I also can't find a pork chop recipe that matches the particular combination of stuff in my refrigerator at the moment. I was looking for one when I remembered that I had started this post about two hours earlier (see above about my lack of focus). So now I'm wondering if you can substitute dried cherries for dried plums and trying to remember if the squash in the fridge is delicata or something else. I'm about to find out, I think.


Friday, March 20, 2020

More Than One Line

When I was traveling last month, I saw a book called "One Line a Day." The idea is that you write one line each day for five years, cycling through the book five times so that you're writing on the same page for the same date each year. I really liked the idea, but talked myself out of buying the book because -- let's face it -- I'm bad at journaling. I've tried diaries, notebooks, apps, and this poor neglected blog, and the result is always the same. Which is to say, there's never much of a result.
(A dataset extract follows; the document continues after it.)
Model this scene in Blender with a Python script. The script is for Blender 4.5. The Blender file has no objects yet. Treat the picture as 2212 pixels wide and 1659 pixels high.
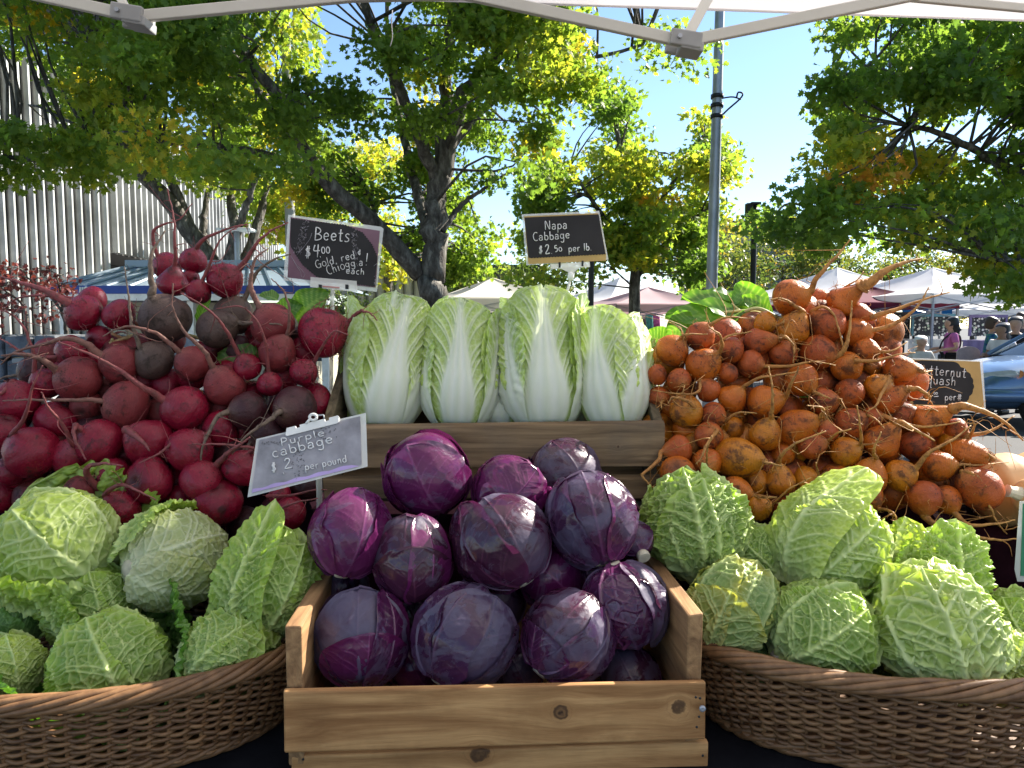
import bpy, math, random
import numpy as np
from mathutils import Vector, Matrix

SC = bpy.context.scene
COL = SC.collection
R = math.radians
# ------------------------------------------------------------------ camera, world, sun, exposure
H, FPX, CX, CY, HORIZON = 1.5, 1579.5, 1106.0, 829.5, 705.0
PITCH = math.atan((CY - HORIZON) / FPX)
cam_d = bpy.data.cameras.new('camera')
cam_d.sensor_width = 36
cam_d.lens = 36 * FPX / 2212
cam_d.clip_start = 0.05
cam_d.clip_end = 2000
cam = bpy.data.objects.new('camera', cam_d)
cam.location = (0, 0, H)
cam.rotation_euler = (R(90) - PITCH, 0, 0)
COL.objects.link(cam)
SC.camera = cam
SUN_AZ, SUN_EL = R(56), R(36)
w = bpy.data.worlds.new('World')
SC.world = w
w.use_nodes = True
wn = w.node_tree
sky = wn.nodes.new('ShaderNodeTexSky')
sky.sky_type = 'NISHITA'
sky.sun_disc = False
sky.sun_elevation = SUN_EL
sky.sun_rotation = SUN_AZ
sky.air_density = 1.0
sky.dust_density = 0.15
sky.ozone_density = 3.0
bg = wn.nodes['Background']
wn.links.new(sky.outputs[0], bg.inputs[0])
bg.inputs[1].default_value = 0.075
sun_d = bpy.data.lights.new('sun', 'SUN')
sun_d.energy = 5.0
sun_d.angle = R(0.53)
sun_d.color = (1.0, 0.93, 0.82)
sun = bpy.data.objects.new('sun', sun_d)
SUN_DIR = Vector((math.sin(SUN_AZ) * math.cos(SUN_EL), math.cos(SUN_AZ) * math.cos(SUN_EL), math.sin(SUN_EL)))
sun.rotation_euler = (-SUN_DIR).to_track_quat('-Z', 'Y').to_euler()
sun.location = (20, 20, 30)
COL.objects.link(sun)
SC.view_settings.view_transform = 'Standard'
SC.view_settings.look = 'None'
SC.view_settings.exposure = 1.75
SC.view_settings.gamma = 1
SC.cycles.max_bounces = 7
SC.cycles.transparent_max_bounces = 12
SC.cycles.sample_clamp_indirect = 6

# ------------------------------------------------------------------ helpers
SP, CP = math.sin(PITCH), math.cos(PITCH)
def P(tx, ty, Y):
    a, b = (tx - CX) / FPX, (CY - ty) / FPX
    d = (a, CP + b * SP, -SP + b * CP)
    t = Y / d[1]
    return np.array((d[0] * t, Y, H + d[2] * t))
def px(n, Y):
    return n / FPX * Y
def A(*v):
    return np.array(v, float)
def nrm(v):
    v = np.asarray(v, float)
    return v / (np.linalg.norm(v) + 1e-12)

def mesh(name, V, F, mat=None, attrs=None, smooth=True):
    me = bpy.data.meshes.new(name)
    V = np.asarray(V, np.float32).reshape(-1, 3)
    if isinstance(F, np.ndarray):
        F = [F]
    loops, starts, tots, s = [], [], [], 0
    for f in F:
        f = np.asarray(f, np.int32)
        if f.ndim == 1:
            f = f[None]
        n, k = f.shape
        loops.append(f.ravel())
        starts.append(s + np.arange(n) * k)
        tots.append(np.full(n, k))
        s += n * k
    loops = np.concatenate(loops).astype(np.int32)
    starts = np.concatenate(starts).astype(np.int32)
    tots = np.concatenate(tots).astype(np.int32)
    me.vertices.add(len(V)); me.vertices.foreach_set('co', V.ravel())
    me.loops.add(len(loops)); me.loops.foreach_set('vertex_index', loops)
    me.polygons.add(len(starts)); me.polygons.foreach_set('loop_start', starts)
    me.polygons.foreach_set('loop_total', tots)
    me.polygons.foreach_set('use_smooth', np.full(len(starts), bool(smooth)))
    for k, v in (attrs or {}).items():
        at = me.attributes.new(k, 'FLOAT', 'POINT')
        at.data.foreach_set('value', np.asarray(v, np.float32).ravel())
    if mat:
        me.materials.append(mat)
    me.update(calc_edges=True)
    me.validate()
    return me

def link(name, me, parent=None, bevel=0):
    o = bpy.data.objects.new(name, me)
    COL.objects.link(o)
    if parent is not None:
        o.parent = parent
        if me is not None:
            o.matrix_parent_inverse = parent.matrix_basis.inverted()
    if bevel:
        b = o.modifiers.new('bevel', 'BEVEL'); b.width = bevel; b.segments = 2; b.limit_method = 'ANGLE'
    return o

class MB:
    """collects pieces of one mesh"""
    def __init__(s):
        s.V, s.F, s.n, s.at = [], [], 0, {}
    def add(s, V, F, **at):
        V = np.asarray(V, float).reshape(-1, 3)
        for f in (F if isinstance(F, list) else [F]):
            f = np.asarray(f, int)
            s.F.append((f[None] if f.ndim == 1 else f) + s.n)
        for k, v in at.items():
            s.at.setdefault(k, []).append(np.broadcast_to(np.asarray(v, float), (len(V),)))
        s.V.append(V); s.n += len(V)
        return s
    def box(s, x0, x1, y0, y1, z0, z1, **at):
        return s.add(*box(x0, x1, y0, y1, z0, z1), **at)
    def tube(s, pts, rad, n=8, **at):
        return s.add(*tube(pts, rad, n), **at)
    def build(s, name, mat, parent=None, smooth=True, bevel=0):
        at = {k: np.concatenate(v) for k, v in s.at.items()}
        return link(name, mesh(name, np.concatenate(s.V), s.F, mat, at, smooth), parent, bevel)

def box(x0, x1, y0, y1, z0, z1):
    V = [(x, y, z) for z in (z0, z1) for y in (y0, y1) for x in (x0, x1)]
    F = np.array([(0, 2, 3, 1), (4, 5, 7, 6), (0, 1, 5, 4), (1, 3, 7, 5), (3, 2, 6, 7), (2, 0, 4, 6)])
    return np.array(V, float), F
def obox(c, u, v, w_):
    """box from centre and three half-axis vectors"""
    c, u, v, w_ = (np.asarray(q, float) for q in (c, u, v, w_))
    V, F = box(-1, 1, -1, 1, -1, 1)
    return c + V[:, :1] * u + V[:, 1:2] * v + V[:, 2:] * w_, F
def prism(poly, d):
    """polygon (list of 3-D points) thickened by vector d"""
    p = np.array(poly, float); n = len(p)
    V = np.concatenate([p, p + np.asarray(d, float)])
    q = np.arange(n); q2 = (q + 1) % n
    return V, [q[::-1].copy(), q + n, np.stack([q, q2, q2 + n, q + n], 1)]
def smooth_path(pts, n):
    p = np.asarray(pts, float)
    if len(p) < 3:
        return p[0] + (p[-1] - p[0]) * np.linspace(0, 1, n)[:, None]
    q = np.concatenate([[2 * p[0] - p[1]], p, [2 * p[-1] - p[-2]]])
    out = []
    u = np.linspace(0, len(p) - 1 - 1e-9, n)
    for t in u:
        i = int(t); f = t - i
        a, b, c, d = q[i:i + 4]
        out.append(.5 * ((2 * b) + (c - a) * f + (2 * a - 5 * b + 4 * c - d) * f * f + (3 * b - a - 3 * c + d) * f ** 3))
    return np.array(out)
def tube(pts, rad, n=8):
    p = np.asarray(pts, float); m = len(p)
    r = np.broadcast_to(np.asarray(rad, float), (m,)) if np.ndim(rad) else np.full(m, float(rad))
    t = np.gradient(p, axis=0)
    t /= np.linalg.norm(t, axis=1)[:, None] + 1e-12
    a = nrm(np.cross(t[0], (0.31, 0.2, 0.93) if abs(t[0][2]) < .9 else (1, .1, 0)))
    ang = np.linspace(0, 2 * np.pi, n, endpoint=False)
    V = np.empty((m, n, 3))
    for i in range(m):
        a = nrm(a - t[i] * a.dot(t[i]))
        b = np.cross(t[i], a)
        V[i] = p[i] + r[i] * (np.cos(ang)[:, None] * a + np.sin(ang)[:, None] * b)
    i, j = np.meshgrid(np.arange(m - 1), np.arange(n), indexing='ij')
    i, j = i.ravel(), j.ravel(); j2 = (j + 1) % n
    F = np.stack([i * n + j, i * n + j2, (i + 1) * n + j2, (i + 1) * n + j], 1)
    return V.reshape(-1, 3), [F, np.arange(n)[::-1].copy(), np.arange(n) + (m - 1) * n]
def grid_faces(nu, nv):
    i, j = np.meshgrid(np.arange(nu - 1), np.arange(nv - 1), indexing='ij')
    i, j = i.ravel(), j.ravel()
    return np.stack([i * nv + j, i * nv + j + 1, (i + 1) * nv + j + 1, (i + 1) * nv + j], 1)
def wob(x, y, seed, k=4, f=1.0):
    rg = np.random.RandomState(seed); o = 0
    for q in range(k):
        a = rg.uniform(0, 6.28); s = f * rg.uniform(.6, 1.7)
        o = o + np.sin(s * (x * math.cos(a) + y * math.sin(a)) + rg.uniform(0, 6.28) + .7 * np.sin(1.3 * s * (y * math.cos(a) - x * math.sin(a)) + q))
    return o / k

def tag(o, label=None, cat=None, group=None, kind=None):
    for k, v in (('label', label), ('category', cat), ('group', group), ('kind', kind)):
        if v:
            o[k] = v
    return o
def thing(name, loc, label, cat, group=None):
    o = bpy.data.objects.new(name, None)
    o.location = tuple(float(q) for q in loc)
    o.empty_display_size = .05
    COL.objects.link(o)
    o.matrix_basis = Matrix.Translation(o.location)
    return tag(o, label, cat, group)

# ------------------------------------------------------------------ material helpers
def ND(nt, t, ins=None, **props):
    n = nt.nodes.new('ShaderNode' + t)
    for k, v in props.items():
        setattr(n, k, v)
    for k, v in (ins or {}).items():
        s = n.inputs[k]
        if isinstance(v, bpy.types.NodeSocket):
            nt.links.new(v, s)
        else:
            s.default_value = v
    return n
def c4(c):
    return (c[0], c[1], c[2], 1.0)
def mat0(name, color=(.5, .5, .5), rough=.6, spec=.4, metal=0.0):
    m = bpy.data.materials.new(name); m.use_nodes = True
    b = m.node_tree.nodes['Principled BSDF']
    b.inputs['Base Color'].default_value = c4(color)
    b.inputs['Roughness'].default_value = rough
    b.inputs['Specular IOR Level'].default_value = spec
    b.inputs['Metallic'].default_value = metal
    return m, m.node_tree, b
def mixc(nt, f, a, b, mode='MIX'):
    n = nt.nodes.new('ShaderNodeMix'); n.data_type = 'RGBA'; n.blend_type = mode
    for s, v in ((n.inputs[0], f), (n.inputs[6], a), (n.inputs[7], b)):
        if isinstance(v, bpy.types.NodeSocket):
            nt.links.new(v, s)
        elif isinstance(v, (tuple, list)):
            s.default_value = c4(v)
        else:
            s.default_value = v
    return n.outputs[2]
def math_(nt, op, a, b=0.0, c=0.0):
    n = nt.nodes.new('ShaderNodeMath'); n.operation = op
    for s, v in zip(n.inputs, (a, b, c)):
        if isinstance(v, bpy.types.NodeSocket):
            nt.links.new(v, s)
        else:
            s.default_value = v
    return n.outputs[0]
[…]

When I got back home, I still found myself thinking about the book. I've taken to looking at my "Memories" on Facebook, and I've realized that, more often than not, they're way more than five years old. As I post less and less, there's going to be more and more of my life that I don't get to revisit in that way. There are also a lot of days when I don't have anything to say that's going to be all that interesting to the other 600 people who get to see my posts.

I finally decided to buy the book and give it a try. And... it's still blank. Last night, I realized one big reason why: there's no possible way to sum up these days in just one line.

So I'm here again, at least today. There's a lot more that I want to say, and hopefully will say, because the world needs to remember these days. We need to remember all the ways that we were strong together, and how devastating the losses are, so that those memories will shape the way we handle our future together.